═════ PROVIDED RECORDS ═════

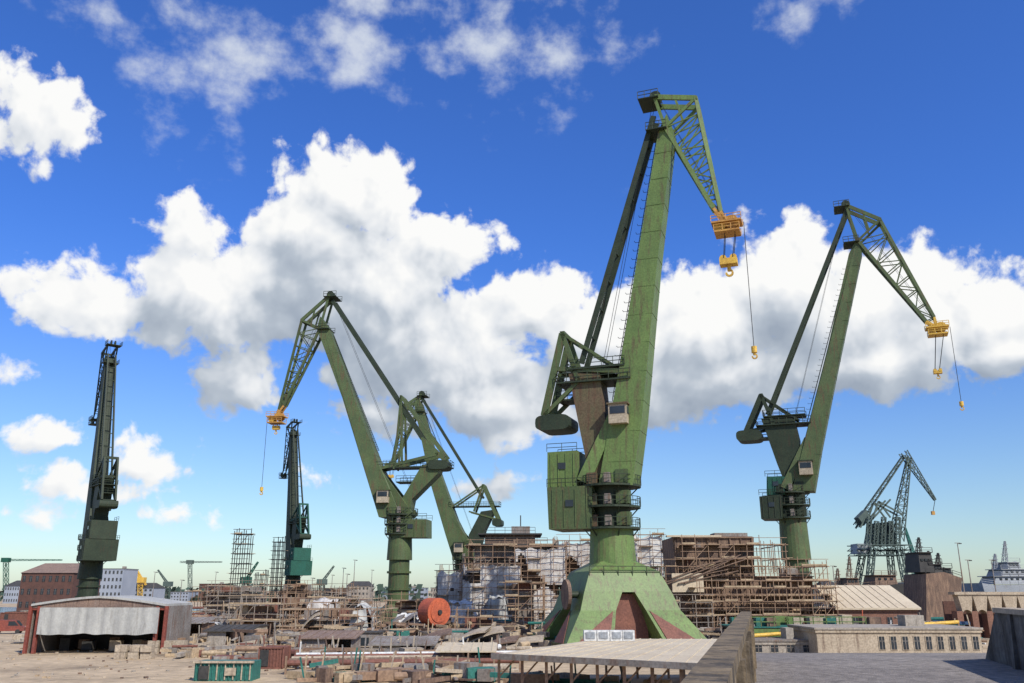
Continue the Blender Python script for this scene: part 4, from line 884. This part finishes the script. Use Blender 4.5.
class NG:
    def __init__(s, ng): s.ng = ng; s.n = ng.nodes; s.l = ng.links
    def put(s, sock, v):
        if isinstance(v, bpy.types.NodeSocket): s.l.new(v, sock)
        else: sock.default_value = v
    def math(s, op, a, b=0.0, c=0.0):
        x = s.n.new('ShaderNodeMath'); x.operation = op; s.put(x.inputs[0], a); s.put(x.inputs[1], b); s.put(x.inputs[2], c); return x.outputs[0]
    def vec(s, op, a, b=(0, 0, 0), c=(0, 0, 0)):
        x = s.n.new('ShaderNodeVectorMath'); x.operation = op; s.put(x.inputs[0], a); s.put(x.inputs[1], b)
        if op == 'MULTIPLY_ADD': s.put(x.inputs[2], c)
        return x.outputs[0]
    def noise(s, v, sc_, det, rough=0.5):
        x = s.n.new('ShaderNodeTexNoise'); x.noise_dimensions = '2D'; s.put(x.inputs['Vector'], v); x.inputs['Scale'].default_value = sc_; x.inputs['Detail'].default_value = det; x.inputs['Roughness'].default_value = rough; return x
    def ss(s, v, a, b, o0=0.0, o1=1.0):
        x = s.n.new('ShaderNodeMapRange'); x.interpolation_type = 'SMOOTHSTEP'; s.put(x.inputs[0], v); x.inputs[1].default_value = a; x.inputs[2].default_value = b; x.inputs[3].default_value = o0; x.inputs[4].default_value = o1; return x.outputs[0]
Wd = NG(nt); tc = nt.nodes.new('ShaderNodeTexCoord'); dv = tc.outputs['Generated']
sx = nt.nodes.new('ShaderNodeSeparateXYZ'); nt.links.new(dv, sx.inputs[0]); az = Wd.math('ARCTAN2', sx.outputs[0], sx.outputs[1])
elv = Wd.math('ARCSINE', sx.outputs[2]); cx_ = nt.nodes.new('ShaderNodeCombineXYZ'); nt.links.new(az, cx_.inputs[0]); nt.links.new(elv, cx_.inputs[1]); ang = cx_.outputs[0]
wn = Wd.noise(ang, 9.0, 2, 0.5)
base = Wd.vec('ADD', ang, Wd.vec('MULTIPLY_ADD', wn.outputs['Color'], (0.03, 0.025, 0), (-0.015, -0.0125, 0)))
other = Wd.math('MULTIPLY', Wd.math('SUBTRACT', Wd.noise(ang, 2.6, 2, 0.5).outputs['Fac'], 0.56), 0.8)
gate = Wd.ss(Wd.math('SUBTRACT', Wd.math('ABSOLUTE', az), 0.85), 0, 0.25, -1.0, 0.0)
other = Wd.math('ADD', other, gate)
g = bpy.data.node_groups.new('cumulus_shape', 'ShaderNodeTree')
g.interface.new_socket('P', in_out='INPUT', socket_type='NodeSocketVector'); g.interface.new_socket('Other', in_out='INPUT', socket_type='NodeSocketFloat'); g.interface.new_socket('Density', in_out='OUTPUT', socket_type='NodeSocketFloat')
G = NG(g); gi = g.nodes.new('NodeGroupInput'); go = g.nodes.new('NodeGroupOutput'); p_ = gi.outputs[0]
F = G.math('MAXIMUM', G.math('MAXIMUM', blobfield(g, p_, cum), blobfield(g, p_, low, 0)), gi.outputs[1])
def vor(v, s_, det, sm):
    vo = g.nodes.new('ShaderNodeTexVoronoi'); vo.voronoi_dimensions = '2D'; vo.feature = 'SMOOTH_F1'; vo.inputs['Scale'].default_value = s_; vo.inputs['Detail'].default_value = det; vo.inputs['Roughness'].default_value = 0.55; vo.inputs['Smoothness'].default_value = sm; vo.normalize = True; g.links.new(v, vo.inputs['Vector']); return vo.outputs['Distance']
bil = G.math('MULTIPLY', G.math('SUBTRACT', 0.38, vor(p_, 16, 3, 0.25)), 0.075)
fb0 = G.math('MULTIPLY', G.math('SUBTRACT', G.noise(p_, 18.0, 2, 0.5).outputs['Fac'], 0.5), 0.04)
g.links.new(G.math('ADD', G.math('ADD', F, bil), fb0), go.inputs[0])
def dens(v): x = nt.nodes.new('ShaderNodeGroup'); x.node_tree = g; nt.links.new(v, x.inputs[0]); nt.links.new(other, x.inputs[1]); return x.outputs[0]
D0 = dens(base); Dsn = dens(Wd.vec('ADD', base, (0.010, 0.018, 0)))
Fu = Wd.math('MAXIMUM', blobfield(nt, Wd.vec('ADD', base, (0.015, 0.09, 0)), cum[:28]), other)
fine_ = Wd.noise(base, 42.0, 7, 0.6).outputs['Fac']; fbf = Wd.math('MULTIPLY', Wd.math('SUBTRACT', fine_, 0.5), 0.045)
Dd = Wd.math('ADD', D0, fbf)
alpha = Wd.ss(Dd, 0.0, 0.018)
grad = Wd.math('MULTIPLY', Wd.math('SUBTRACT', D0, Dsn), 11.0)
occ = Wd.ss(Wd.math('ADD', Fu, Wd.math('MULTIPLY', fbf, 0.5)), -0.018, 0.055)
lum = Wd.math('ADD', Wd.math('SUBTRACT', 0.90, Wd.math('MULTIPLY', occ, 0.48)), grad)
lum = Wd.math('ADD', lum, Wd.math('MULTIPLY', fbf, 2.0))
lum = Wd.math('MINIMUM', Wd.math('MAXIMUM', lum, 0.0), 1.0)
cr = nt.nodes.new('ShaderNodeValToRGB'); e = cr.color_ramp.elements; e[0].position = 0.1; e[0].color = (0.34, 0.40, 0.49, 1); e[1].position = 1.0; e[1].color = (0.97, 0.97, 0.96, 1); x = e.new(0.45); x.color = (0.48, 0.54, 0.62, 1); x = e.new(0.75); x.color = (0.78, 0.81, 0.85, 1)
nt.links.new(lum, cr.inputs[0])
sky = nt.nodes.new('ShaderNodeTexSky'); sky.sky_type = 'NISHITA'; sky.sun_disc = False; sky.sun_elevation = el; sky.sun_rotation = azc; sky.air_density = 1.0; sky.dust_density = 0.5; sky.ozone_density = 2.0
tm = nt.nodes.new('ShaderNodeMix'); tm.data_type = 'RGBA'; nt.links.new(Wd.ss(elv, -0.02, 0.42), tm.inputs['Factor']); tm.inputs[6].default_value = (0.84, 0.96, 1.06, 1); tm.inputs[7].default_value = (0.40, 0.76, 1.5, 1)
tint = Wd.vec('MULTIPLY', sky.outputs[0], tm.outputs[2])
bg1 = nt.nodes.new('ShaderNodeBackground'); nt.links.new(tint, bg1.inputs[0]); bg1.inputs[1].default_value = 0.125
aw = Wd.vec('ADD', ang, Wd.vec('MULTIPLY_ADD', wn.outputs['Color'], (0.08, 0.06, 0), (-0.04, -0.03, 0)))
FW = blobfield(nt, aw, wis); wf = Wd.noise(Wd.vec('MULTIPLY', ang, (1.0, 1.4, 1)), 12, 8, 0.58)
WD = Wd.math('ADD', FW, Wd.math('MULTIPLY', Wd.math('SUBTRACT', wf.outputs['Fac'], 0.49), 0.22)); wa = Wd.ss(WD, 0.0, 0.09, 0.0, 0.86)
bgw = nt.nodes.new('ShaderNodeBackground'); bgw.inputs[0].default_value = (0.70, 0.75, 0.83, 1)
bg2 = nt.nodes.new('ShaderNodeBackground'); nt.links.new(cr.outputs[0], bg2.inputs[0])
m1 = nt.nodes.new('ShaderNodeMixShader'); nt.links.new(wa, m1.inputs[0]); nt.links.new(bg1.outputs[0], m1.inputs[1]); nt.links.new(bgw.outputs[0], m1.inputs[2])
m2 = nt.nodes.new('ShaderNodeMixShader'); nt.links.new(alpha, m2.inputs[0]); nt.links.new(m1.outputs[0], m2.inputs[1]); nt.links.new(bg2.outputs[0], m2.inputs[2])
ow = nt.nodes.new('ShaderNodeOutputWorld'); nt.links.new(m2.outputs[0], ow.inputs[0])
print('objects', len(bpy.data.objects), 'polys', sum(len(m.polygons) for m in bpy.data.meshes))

═════
═════ PROVIDED RECORDS ═════

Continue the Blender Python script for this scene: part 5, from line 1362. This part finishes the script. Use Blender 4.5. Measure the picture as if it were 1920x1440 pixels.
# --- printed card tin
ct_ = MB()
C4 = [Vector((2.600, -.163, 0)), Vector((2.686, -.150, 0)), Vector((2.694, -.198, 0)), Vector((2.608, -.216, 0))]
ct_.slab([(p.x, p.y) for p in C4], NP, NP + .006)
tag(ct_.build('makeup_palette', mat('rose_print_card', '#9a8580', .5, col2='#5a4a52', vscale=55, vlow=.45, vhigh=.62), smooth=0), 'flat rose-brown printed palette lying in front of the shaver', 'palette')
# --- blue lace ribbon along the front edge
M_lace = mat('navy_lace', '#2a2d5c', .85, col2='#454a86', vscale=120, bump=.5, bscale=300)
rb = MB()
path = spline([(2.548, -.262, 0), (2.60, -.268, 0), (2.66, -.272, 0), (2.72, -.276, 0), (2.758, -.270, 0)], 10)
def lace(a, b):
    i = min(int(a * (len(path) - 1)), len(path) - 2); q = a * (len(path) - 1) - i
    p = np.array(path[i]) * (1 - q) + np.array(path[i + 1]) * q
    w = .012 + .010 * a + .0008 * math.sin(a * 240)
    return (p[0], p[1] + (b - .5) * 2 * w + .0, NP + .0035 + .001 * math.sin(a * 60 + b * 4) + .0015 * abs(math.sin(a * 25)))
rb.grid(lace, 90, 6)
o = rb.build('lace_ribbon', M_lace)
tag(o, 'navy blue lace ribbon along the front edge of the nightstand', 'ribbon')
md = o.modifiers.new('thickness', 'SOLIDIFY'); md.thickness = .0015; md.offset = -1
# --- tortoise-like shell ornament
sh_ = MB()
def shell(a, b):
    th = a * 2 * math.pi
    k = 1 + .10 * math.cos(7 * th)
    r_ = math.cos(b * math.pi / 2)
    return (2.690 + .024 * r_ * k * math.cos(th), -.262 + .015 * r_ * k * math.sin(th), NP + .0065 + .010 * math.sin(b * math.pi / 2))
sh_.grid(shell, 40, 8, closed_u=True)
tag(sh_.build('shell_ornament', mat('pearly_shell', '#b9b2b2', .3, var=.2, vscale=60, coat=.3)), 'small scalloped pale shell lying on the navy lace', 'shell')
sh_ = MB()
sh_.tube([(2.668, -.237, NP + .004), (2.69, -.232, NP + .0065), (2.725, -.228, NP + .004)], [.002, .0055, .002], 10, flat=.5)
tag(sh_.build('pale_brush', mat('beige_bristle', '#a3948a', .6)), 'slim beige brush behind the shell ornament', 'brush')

═════

> _EXERCISE OBJECTIVE_
In the records above, locate each line with the word "This". Copy all such lines.

> _TASK ANSWER_
Continue the Blender Python script for this scene: part 4, from line 884. This part finishes the script. Use Blender 4.5.
Continue the Blender Python script for this scene: part 5, from line 1362. This part finishes the script. Use Blender 4.5. Measure the picture as if it were 1920x1440 pixels.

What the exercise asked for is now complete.